The constructor String(byte[] bytes) takes the bytes from the buffer and encodes them to characters.
It uses the platform default charset to encode bytes to characters. If you know, your file contains text, that is encoded in a different charset, you can use the String(byte[] bytes, String charsetName) to use the correct encoding (from bytes to characters).
In ASCII text file each character is just one byte
Looks like your file contains ASCII characters, which are encoded in just 1 byte. If text file was containing non-ASCII character, e.g. 2-byte UTF-8, then you get just the first byte, not whole character.
There are some great answers here but I wanted to point out the jvm is free to store a char value in any size space >= 2 bytes.
On many architectures there is a penalty for performing unaligned memory access so a char might easily be padded to 4 bytes. A volatile char might even be padded to the size of the CPU cache line to prevent false sharing. https://en.wikipedia.org/wiki/False_sharing
It might be non-intuitive to new Java programmers that a character array or a string is NOT simply multiple characters. You should learn and think about strings and arrays distinctly from "multiple characters".
I also want to point out that java characters are often misused. People don't realize they are writing code that won't properly handle codepoints over 16 bits in length.
Java allocates 2 of 2 bytes for character as it follows UTF-16. It occupies minimum 2 bytes while storing a character, and maximum of 4 bytes. There is no 1 byte or 3 bytes of storage for character.

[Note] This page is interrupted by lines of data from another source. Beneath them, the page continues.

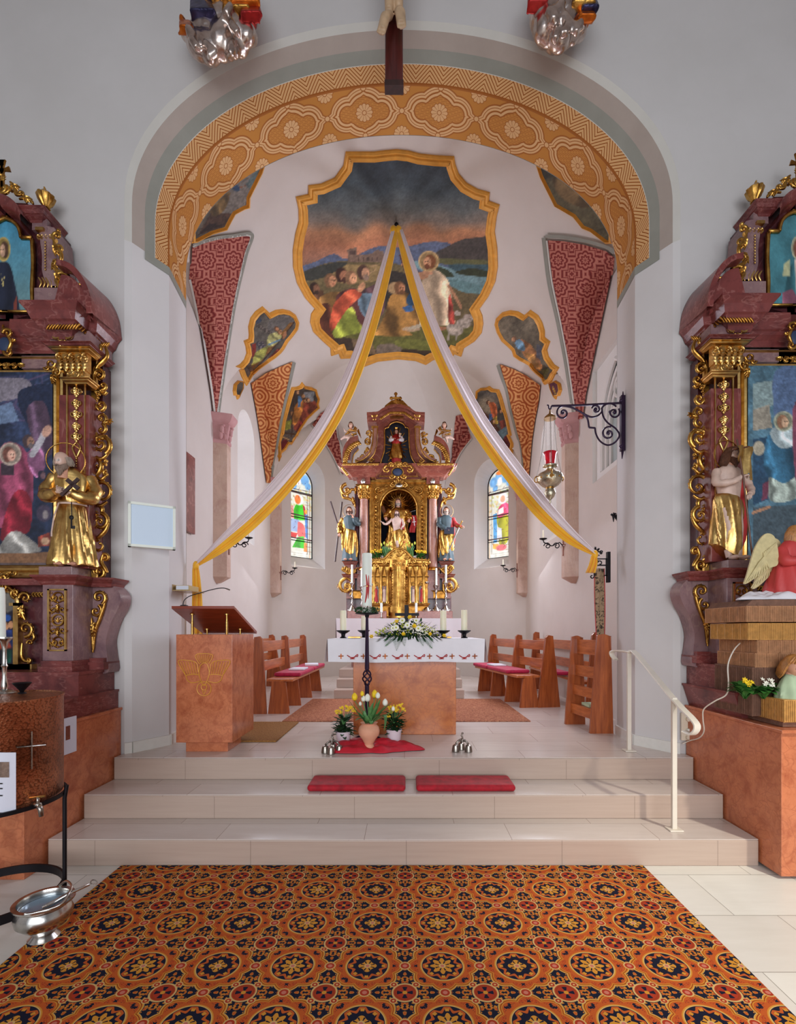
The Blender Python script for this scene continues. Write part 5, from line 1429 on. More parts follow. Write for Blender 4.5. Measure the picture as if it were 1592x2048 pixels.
shell(mb, f5, 703, 190, 26, 5); mk('crest_cross', mb, 'gold', ha, auto=60)
for xc in (528, 880):
 mb = MB(); f5 = HF(YH-.25); c = f5(xc, 300)
 mb.lathe([(14*f5.s, f5(0, 334)[2]), (26*f5.s, f5(0, 318)[2]), (40*f5.s, f5(0, 300)[2]), (36*f5.s, f5(0, 288)[2]), (20*f5.s, f5(0, 282)[2])], (c[0], c[1], 0), 18, flute=(12, .25))
 for k in range(9): a = radians(200+140*k/8); mb.tube([f5(xc, 290), f5(xc+cos(a)*22, 285+sin(a)*16, .01), f5(xc+cos(a)*38, 290+sin(a)*30)], [8*f5.s, 7*f5.s, 3*f5.s], 5)
 mk('flame_urn', mb, 'gold', ha, auto=50)
for sx in (-1, 1):
 X = lambda x: x if sx < 0 else 1415-x
 mb = MB(); f5 = HF(YH-.18)
 # scrolled pilaster
 prof = smoothpts([(520, 400), (518, 470), (512, 540), (490, 610), (440, 660), (380, 684)], 6)
 rows = [[(hx(X(x)), YH-.22, hz(y)), (hx(X(x+34)), YH-.22, hz(y+10)), (hx(X(x+34)), YH, hz(y+10))] for x, y in prof]
 mb.grid(rows); mb.grid([[(hx(X(x)), YH-.22, hz(y)), (hx(X(x)), YH+.05, hz(y))] for x, y in prof]); fixn(mk('scroll_pilaster', mb, 'column_marble', ha, auto=40))
 mb = MB(); band(mb, f5, [(X(x), y) for x, y in ((520, 400), (518, 470), (512, 540), (490, 610), (440, 660), (380, 684))], 5, w=6, ends=1); band(mb, f5, [(X(x+34), y+8) for x, y in ((520, 400), (518, 470), (512, 540), (490, 610), (440, 665))], 4, w=6, ends=1)
 bar(mb, f5, X(505), 388, X(560), 402, 0, .06); curl(mb, f5, X(480), 440, 24, 0, -420*sx*-1, 9, beads=5); curl(mb, f5, X(478), 510, 28, 270, 430*sx, 10, beads=6)
 curl(mb, f5, X(462), 590, 30, 270, 430*sx*-1, 10, beads=6); curl(mb, f5, X(420), 640, 26, 180, 430*sx, 10, beads=5); curl(mb, f5, X(385), 668, 18, 0, 400*sx, 8); curl(mb, f5, X(505), 662, 20, 0, 400*sx, 8)
 for x, y, a in ((500, 430, 100), (490, 480, 95), (476, 550, 110), (440, 610, 130)): leaf(mb, f5, X(x), y, 44, a if sx < 0 else 180-a, .5)
 mk('upper_scroll_carving', mb, 'gold', ha, auto=60)
 # broken pediment arc
 mb = MB(); arc = smoothpts([(282, 705), (284, 640), (302, 580), (345, 530), (405, 505)], 8); inn = smoothpts([(345, 705), (348, 660), (358, 620), (378, 592), (400, 570)], 8)
 rows = [[(hx(X(a[0])), YH-.3, hz(a[1])), (hx(X(b[0])), YH-.3, hz(b[1])), (hx(X(b[0])), YH, hz(b[1]))] for a, b in zip(arc, inn)]
 mb.grid(rows); mb.grid([[(hx(X(a[0])), YH-.3, hz(a[1])), (hx(X(a[0])), YH, hz(a[1]))] for a in arc]); fixn(mk('broken_pediment', mb, 'rust_marble', ha))
 mb = MB(); f6 = HF(YH-.3)
 for i in range(0, len(arc)-1, 2): 
  x, y = arc[i]; mb.ell(f6(X(x+2), y+6, .01), (17*f6.s, 12*f6.s, 17*f6.s), 6, 5); mb.ell(f6(X(x+20), y+16, .01), (8*f6.s, 8*f6.s, 12*f6.s), 5, 4)
 band(mb, f6, [(X(a), b) for a, b in ((345, 705), (348, 660), (358, 620), (378, 592), (400, 570))], 5, ends=1)
 mk('pediment_leaf_border', mb, 'gold', ha, auto=60)
# cartouches
f6 = HF(YH-.46); mb = MB()
for (x, y, r, a, sw) in ((630, 735, 30, 270, -430), (815, 735, 30, 270, 430), (665, 700, 24, 180, 400), (775, 700, 24, 0, -400), (670, 790, 22, 0, 400), (770, 790, 22, 180, -400)): curl(mb, f6, x, y, r, a, sw, 10, beads=5)
shell(mb, f6, 722, 712, 44, 7, 215, 325); mb.tube([f6(717+48*cos(2*pi*k/24), 755+38*sin(2*pi*k/24), .0) for k in range(24)], 7*f6.s, 6, closed=True)
leaf(mb, f6, 717, 790, 40, 90, .5)
ct = mk('cartouche', mb, 'gold', ha, auto=60)
mb = MB().ell(f6(717, 755, -.005), (42*f6.s, .02, 32*f6.s), 20, 10); mk('oval', mb, 'cloth_blue', ct, smooth=True)
f7 = HF(YH-.2); mb = MB(); mb.tube([f7(728+38*cos(2*pi*k/24), 862+24*sin(2*pi*k/24), .0) for k in range(24)], 6*f7.s, 6, closed=True)
for (x, y, r, a, sw) in ((680, 862, 22, 270, -420), (776, 862, 22, 270, 420), (700, 835, 16, 180, 380), (756, 835, 16, 0, -380)): curl(mb, f7, x, y, r, a, sw, 8, beads=4)
shell(mb, f7, 728, 838, 28, 5); c2 = mk('cartouche', mb, 'gold', ha, auto=60)
mk('oval', MB().ell(f7(728, 862, -.005), (34*f7.s, .015, 20*f7.s), 18, 8), 'silver', c2, smooth=True)
# ------------------------------------------------------------------ tabernacle
tb = thing('tabernacle', 'gilded tabernacle with curved doors below the central niche', 'tabernacle', (hx(725, 8.7), 8.62, hz(1950, 8.62)))
YT = 8.62; FT = HF(YT); tx = lambda x: hx(x, YT); tz = lambda y: hz(y, YT)
cxt = tx(727); 
def drum(r, y0, y1, mat, name, parent, a0=pi, a1=2*pi, n=24, yc=YT+.05):
 mb = MB(); mb.grid([[(cxt+r*cos(a0+(a1-a0)*k/n), yc+r*.8*sin(a0+(a1-a0)*k/n), z) for k in range(n+1)] for z in (tz(y0), tz(y1))]); mb.f.append(tuple(range(n+1, 2*n+2))); return mk(name, mb, mat, parent, auto=30)
mb = MB(); bar(mb, FT, 505, 1500, 965, 1950, -.3, -.03); mk('body', mb, 'gold_deep', tb)
drum(.175, 1870, 1525, 'gold', 'door_drum', tb); drum(.19, 1950, 1860, 'gold', 'drum_base', tb); drum(.2, 1560, 1480, 'gold_deep', 'drum_head', tb)
mb = MB()
for k in range(3):
 xs = (678, 728, 778)[k]
 for y in range(1580, 1850, 22):
  for s2 in (-1, 1):
   if k != 1: 
    w_ = .17*sqrt(max(0, 1-((tx(xs)-cxt)/.176)**2))*.8; p = FT(xs, y, w_-.04)
    fz = HF(YT-w_+.05); curl(mb, fz, xs+s2*8, y, 9, 90-90*s2, 330*s2, 3, seg=5)
fz = HF(YT-.1)
for sx in (-1, 1):
 x0 = 727+sx*73
 band(mb, HF(YT+.02), [(x0, 1860), (x0, 1560), (727+sx*60, 1530), (727+sx*30, 1515)], 6, ends=1)
band(mb, HF(YT-.1), [(727, 1530), (727, 1860)], 16, ends=1, w=.2)
for k in range(9): curl(mb, HF(YT-.13+.005*abs(k-4)**2), 660+k*17, 1500+abs(k-4)*3, 10, 90, 360*(1 if k % 2 else -1), 4, seg=5)
mk('door_carving', mb, 'gold', tb, auto=60)
mb = MB()
for xc in (527, 583, 637, 815, 868, 930):
 c = FT(xc, 1700, .03); r = 12*FT.s
 mb.lathe([(r*1.5, tz(1835)), (r*1.5, tz(1820)), (r, tz(1812)), (r*.9, tz(1600)), (r*1.3, tz(1590)), (r*1.8, tz(1545)), (r*1.8, tz(1535))], (c[0], c[1]-.02, 0), 12)
mk('colonnette', mb, 'gold', tb, auto=40)
mb = MB()
moldbar(mb, FT, 515, 650, 1500, 1540, CORN, .1, .33); moldbar(mb, FT, 805, 955, 1500, 1540, CORN, .1, .33); moldbar(mb, FT, 505, 965, 1830, 1860, CORN, .1, .33); moldbar(mb, FT, 505, 965, 1935, 1950, CORN, .1, .33)
moldbar(mb, FT, 515, 965, 1605, 1615, [(0, .0), (.5, .02), (1, .02)], .1)
mk('tabernacle_moulding', mb, 'gold_deep', tb)
mb = MB(); fz = HF(YT-.03)
top = [(512,1478),(560,1470),(610,1462),(650,1420),(690,1392),(727,1380),(765,1392),(800,1420),(840,1462),(890,1470),(972,1478)]
band(mb, fz, top, 9, ends=1)
for i, (x, y) in enumerate(smoothpts(top, 3)): 
 if i % 2 == 0: curl(mb, fz, x, y+20, 13, 270, 380*(1 if x > 727 else -1), 5, seg=5)
 leaf(mb, fz, x, y+4, 20, -90, .5, lobes=2)
for x, y, r, s_ in ((610,1490,24,1),(840,1490,24,-1),(660,1450,22,-1),(790,1450,22,1),(727,1420,26,1),(540,1520,22,1),(930,1520,22,-1)): curl(mb, fz, x, y, r, 0, 450*s_, 8, beads=5)
bar(mb, FT, 515, 1478, 965, 1500, -.2, .0)
mb.prism([(tx(a), tz(b)) for a, b in ((520, 1500),)+tuple(top)+((965, 1500),)], YT-.02, YT+.12)
mk('tabernacle_crest', mb, 'gold', tb, auto=60)
for i, (xc, mt) in enumerate(((540, 'cloth_red'), (610, 'skin'), (847, 'skin'), (915, 'cloth_red'))):
 mb = MB(); r = 15*FT.s; c = FT(xc, 1800, -.02)
 mb = MB().box(FT(xc-22, 0)[0], FT(xc+22, 0)[0], YT-.031, YT-.02, tz(1825), tz(1690)); nb = mk('niche', mb, 'dark_marble', tb)
 mb = MB().lathe([(r*1.2, tz(1820)), (r, tz(1780)), (r*.8, tz(1750)), (r*1.0, tz(1725)), (r*.5, tz(1712))], (c[0], YT-.04, 0), 12, flute=(9, .2))
 st = mk('niche_figure', mb, 'pale_skin' if mt == 'skin' else 'cloth_red', nb, auto=50)
 mk('niche_figure_head', MB().ell((c[0], YT-.045, tz(1702)), r*.55, 10, 8), 'skin', nb, smooth=True)
 mb = MB(); band(mb, HF(YT-.04), [(xc-22, 1700), (xc-20, 1672), (xc, 1658), (xc+20, 1672), (xc+22, 1700)], 5, ends=1); shell(mb, HF(YT-.03), xc, 1690, 20, 5); mk('niche_arch', mb, 'gold', nb, auto=50)
# ------------------------------------------------------------------ rugs
mb = MB().box(-1.82, 1.515, .6, 3.035, .001, .012); tag(mk('carpet', mb, 'medallion_carpet'), 'orange carpet with round medallions on the nave floor before the steps', 'carpet')
mb = MB().box(-1.36, 1.37, 5.22, 6.93, .513, .522); tag(mk('rug', mb, 'choir_rug'), 'reddish brown patterned rug under the stone altar', 'rug')
mb = MB().box(-1.76, -1.165, 4.26, 5.16, .513, .527); tag(mk('doormat', mb, 'coir', bevel=.004), 'tan coir mat on the floor behind the lectern', 'mat')
# ------------------------------------------------------------------ lectern
lt = thing('lectern', 'red marble lectern with slanted wooden desk and a gold bird inlay', 'lectern', (-1.645, 4.1, .512))
mk('base', MB().box(-1.822, -1.474, 3.93, 4.25, .512, .60), 'orange_marble', lt, bevel=.004)
mk('body', MB().box(-1.874, -1.415, 3.87, 4.41, .60, 1.482), 'orange_marble', lt, bevel=.004)
mb = MB().prism([(3.83, 1.712), (3.83, 1.690), (4.42, 1.485), (4.42, 1.507)], -1.89, -1.388, 'x')
mk('desk_board', mb, 'lectern_wood', lt, bevel=.003)
for x, y in ((-1.777, 3.95), (-1.49, 3.95), (-1.80, 4.3), (-1.50, 4.3)):
 zt = 1.69-(y-3.83)*.3475; mb = MB().lathe([(.011, 1.482), (.011, zt-.06), (.008, zt-.058), (.008, zt+.01)], (x, y, 0), 12); mb.lathe([(.02, zt-.004), (.02, zt+.004)], (x, y, 0), 12)
 mk('brass_post', mb, 'brass', lt, auto=40)
f = FR(3.866); g_ = lambda x, y: (300+x/3.98, 1150+y/3.98)
mb = MB(); R_ = .9
def ln(pts, r=R_, cl=False):
 q = [g_(*p) for p in pts]; q = smoothpts(q, 5) if len(q) > 2 else q
 mb.tube([f(x, y, .0) for x, y in q], r*f.s, 5)
ln([(400,720),(390,780),(405,840),(430,880),(455,840),(472,780),(458,715),(430,700),(400,720)])
ln([(395,710),(362,640),(430,625),(500,640),(470,705)])
for k in range(7): x = 372+k*19; ln([(x, 636-4*sin(k/6*pi)), (405+k*9, 700)], .6)
for s_, in ((-1,), (1,)):
 X = lambda x: x if s_ < 0 else 862-x
 ln([(X(385), 770), (X(370), 700), (X(300), 680), (X(225), 685), (X(260), 760), (X(285), 800)]); ln([(X(285), 800), (X(340), 790), (X(390), 795)]); ln([(X(285), 800), (X(300), 840), (X(340), 858), (X(400), 845)])
 for k in range(6): ln([(X(245+k*22), 690), (X(282+k*18), 790)], .6)
for r_, cy in ((56, 905), (22, 893)): ln([(430+r_*cos(2*pi*k/20), cy+r_*sin(2*pi*k/20)) for k in range(21)])
ln([(415, 905), (430, 950), (447, 905)], .7)
mk('bird_inlay', mb, 'stucco_gold', lt)
mc = thing('microphone', 'black gooseneck microphone standing on the lectern desk', 'microphone', (XP(365, 3.9), 3.92, 1.70))
x0 = XP(365, 3.9); mb = MB().lathe([(.036, 1.695), (.036, 1.712), (.03, 1.722), (.012, 1.728)], (x0, 3.93, 0), 20); mk('base', mb, 'black', mc, auto=40)
pts = [P(x, y, 3.93) for x, y in ((366, 1209), (369, 1200), (380, 1192), (400, 1186), (425, 1179), (445, 1176), (458, 1179))]
mk('gooseneck', MB().tube([tuple(v) for v in smoothpts([tuple(p) for p in pts], 6)], .0038, 8), 'black', mc, smooth=True)
mk('capsule', MB().tube([tuple(P(452, 1177, 3.93)), tuple(P(460, 1180, 3.93))], .0055, 8), 'pewter', mc)
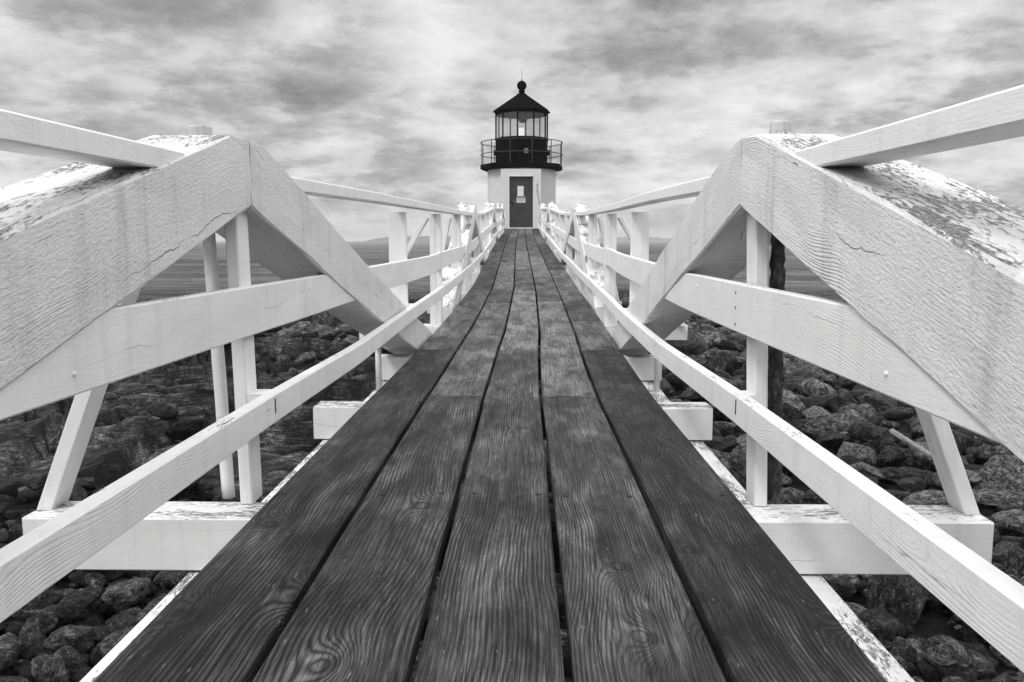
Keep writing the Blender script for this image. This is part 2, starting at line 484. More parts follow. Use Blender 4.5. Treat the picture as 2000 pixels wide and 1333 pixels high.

The Java char is 2 bytes. But the file encoding may be different.
So first you should know what encoding your file uses. For example, the file could be UTF-8 or ASCII encoded, then you will retrieve the right chars by reading one byte at a time.
If the encoding of the file is UTF-16, it may still show you the correct char if your UTF-16 is little endian. For example, the little endian UTF-16 for A is [65, 0]. Then when you read the first byte, it returns 65. After padding with 0 for the second byte, you will get A.